Set exercise -> Copy all lines below containing "picture".

Available data ->
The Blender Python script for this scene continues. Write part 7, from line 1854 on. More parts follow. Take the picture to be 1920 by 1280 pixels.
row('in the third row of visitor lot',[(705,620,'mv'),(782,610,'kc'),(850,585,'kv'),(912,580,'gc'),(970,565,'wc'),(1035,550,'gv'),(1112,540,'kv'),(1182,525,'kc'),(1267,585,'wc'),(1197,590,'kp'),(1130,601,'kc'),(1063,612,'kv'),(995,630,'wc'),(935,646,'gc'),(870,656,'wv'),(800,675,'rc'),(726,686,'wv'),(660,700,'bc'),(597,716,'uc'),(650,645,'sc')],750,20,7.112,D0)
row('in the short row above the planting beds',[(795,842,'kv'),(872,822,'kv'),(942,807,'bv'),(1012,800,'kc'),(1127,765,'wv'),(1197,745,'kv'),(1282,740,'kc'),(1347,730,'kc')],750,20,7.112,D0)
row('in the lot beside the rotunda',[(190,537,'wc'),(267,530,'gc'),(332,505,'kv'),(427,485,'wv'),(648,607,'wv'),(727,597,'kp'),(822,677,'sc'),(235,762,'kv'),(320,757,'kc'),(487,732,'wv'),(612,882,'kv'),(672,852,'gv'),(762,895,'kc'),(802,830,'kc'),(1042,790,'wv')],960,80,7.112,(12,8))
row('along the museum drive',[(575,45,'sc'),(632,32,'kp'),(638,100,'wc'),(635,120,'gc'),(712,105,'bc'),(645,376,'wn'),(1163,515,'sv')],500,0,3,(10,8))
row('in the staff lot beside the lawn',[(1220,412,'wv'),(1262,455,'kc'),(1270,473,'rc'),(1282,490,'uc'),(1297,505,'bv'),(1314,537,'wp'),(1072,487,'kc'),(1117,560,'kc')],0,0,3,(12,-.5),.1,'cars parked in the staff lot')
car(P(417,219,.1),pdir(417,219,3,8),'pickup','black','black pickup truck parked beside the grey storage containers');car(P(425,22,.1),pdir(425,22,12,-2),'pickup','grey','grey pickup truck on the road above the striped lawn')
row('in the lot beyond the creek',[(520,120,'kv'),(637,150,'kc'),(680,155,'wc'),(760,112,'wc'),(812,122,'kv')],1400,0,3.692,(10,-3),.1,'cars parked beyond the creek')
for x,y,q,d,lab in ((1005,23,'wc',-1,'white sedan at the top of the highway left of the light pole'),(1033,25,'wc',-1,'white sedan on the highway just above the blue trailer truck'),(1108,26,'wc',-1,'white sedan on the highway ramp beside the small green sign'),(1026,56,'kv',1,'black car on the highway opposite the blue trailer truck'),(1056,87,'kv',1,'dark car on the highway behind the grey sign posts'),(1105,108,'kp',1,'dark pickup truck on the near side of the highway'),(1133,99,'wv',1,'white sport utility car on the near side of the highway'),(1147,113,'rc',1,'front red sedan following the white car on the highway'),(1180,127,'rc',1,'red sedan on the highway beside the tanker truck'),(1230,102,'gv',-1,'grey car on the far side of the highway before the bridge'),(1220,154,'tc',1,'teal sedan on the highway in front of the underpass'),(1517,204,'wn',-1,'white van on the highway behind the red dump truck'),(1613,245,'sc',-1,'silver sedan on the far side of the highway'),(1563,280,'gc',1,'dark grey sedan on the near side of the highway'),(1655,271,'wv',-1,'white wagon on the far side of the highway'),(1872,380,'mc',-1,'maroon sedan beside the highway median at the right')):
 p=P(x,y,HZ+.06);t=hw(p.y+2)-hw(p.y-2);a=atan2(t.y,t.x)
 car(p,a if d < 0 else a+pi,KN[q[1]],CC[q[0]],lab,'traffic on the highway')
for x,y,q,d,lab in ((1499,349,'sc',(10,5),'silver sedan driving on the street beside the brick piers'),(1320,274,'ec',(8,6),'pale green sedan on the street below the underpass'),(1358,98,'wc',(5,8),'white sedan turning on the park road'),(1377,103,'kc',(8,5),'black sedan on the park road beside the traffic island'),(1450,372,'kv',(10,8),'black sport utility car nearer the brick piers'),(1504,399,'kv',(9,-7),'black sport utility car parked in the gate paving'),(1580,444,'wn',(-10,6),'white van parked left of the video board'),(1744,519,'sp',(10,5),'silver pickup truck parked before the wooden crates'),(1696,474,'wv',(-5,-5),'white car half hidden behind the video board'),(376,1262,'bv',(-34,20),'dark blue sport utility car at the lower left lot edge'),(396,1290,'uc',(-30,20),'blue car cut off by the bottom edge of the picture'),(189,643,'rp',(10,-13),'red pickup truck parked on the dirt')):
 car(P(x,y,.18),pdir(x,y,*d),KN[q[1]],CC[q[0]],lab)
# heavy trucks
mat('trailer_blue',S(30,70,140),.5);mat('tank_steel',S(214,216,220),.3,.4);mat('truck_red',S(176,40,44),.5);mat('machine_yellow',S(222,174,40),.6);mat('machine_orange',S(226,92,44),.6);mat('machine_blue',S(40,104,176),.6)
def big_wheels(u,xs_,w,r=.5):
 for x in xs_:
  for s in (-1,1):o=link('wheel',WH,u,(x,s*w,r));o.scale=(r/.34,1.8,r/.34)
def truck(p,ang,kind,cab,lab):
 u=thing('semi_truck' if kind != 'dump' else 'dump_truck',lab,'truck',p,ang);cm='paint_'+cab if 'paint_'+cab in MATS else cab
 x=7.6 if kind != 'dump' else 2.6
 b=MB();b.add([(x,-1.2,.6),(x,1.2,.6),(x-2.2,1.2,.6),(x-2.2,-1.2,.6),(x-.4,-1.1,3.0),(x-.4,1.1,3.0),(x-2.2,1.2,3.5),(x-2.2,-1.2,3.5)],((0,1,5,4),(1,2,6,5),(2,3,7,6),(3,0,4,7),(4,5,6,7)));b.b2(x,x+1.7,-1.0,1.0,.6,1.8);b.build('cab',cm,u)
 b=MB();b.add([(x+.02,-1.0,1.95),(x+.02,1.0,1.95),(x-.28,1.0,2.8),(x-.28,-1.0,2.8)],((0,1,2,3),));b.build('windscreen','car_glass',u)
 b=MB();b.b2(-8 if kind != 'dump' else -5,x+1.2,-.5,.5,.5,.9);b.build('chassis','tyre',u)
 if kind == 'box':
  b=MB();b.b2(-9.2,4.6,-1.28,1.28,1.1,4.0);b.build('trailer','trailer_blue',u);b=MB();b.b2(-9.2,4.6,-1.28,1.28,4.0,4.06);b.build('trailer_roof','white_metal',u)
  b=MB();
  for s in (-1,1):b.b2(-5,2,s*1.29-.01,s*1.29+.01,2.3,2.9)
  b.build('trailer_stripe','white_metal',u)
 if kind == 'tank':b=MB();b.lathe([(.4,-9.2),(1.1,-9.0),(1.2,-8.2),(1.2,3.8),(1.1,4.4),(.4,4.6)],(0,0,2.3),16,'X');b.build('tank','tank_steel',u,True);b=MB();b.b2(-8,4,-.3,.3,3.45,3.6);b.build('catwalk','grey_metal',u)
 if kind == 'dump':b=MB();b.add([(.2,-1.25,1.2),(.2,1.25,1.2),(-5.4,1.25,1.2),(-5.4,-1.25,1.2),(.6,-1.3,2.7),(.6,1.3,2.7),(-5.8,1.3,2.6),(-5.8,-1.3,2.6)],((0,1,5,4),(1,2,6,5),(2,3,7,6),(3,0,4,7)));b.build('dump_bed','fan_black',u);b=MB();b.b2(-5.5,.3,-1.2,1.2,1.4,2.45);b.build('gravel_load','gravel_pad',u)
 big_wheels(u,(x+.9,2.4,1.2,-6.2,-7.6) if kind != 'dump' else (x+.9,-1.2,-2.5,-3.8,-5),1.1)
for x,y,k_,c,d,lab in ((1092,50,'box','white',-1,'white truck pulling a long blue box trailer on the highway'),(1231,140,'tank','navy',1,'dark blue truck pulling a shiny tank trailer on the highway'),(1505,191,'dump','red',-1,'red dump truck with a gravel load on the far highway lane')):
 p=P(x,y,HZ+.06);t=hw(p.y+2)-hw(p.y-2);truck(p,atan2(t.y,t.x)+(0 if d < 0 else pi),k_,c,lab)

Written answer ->
The Blender Python script for this scene continues. Write part 7, from line 1854 on. More parts follow. Take the picture to be 1920 by 1280 pixels.
for x,y,q,d,lab in ((1499,349,'sc',(10,5),'silver sedan driving on the street beside the brick piers'),(1320,274,'ec',(8,6),'pale green sedan on the street below the underpass'),(1358,98,'wc',(5,8),'white sedan turning on the park road'),(1377,103,'kc',(8,5),'black sedan on the park road beside the traffic island'),(1450,372,'kv',(10,8),'black sport utility car nearer the brick piers'),(1504,399,'kv',(9,-7),'black sport utility car parked in the gate paving'),(1580,444,'wn',(-10,6),'white van parked left of the video board'),(1744,519,'sp',(10,5),'silver pickup truck parked before the wooden crates'),(1696,474,'wv',(-5,-5),'white car half hidden behind the video board'),(376,1262,'bv',(-34,20),'dark blue sport utility car at the lower left lot edge'),(396,1290,'uc',(-30,20),'blue car cut off by the bottom edge of the picture'),(189,643,'rp',(10,-13),'red pickup truck parked on the dirt')):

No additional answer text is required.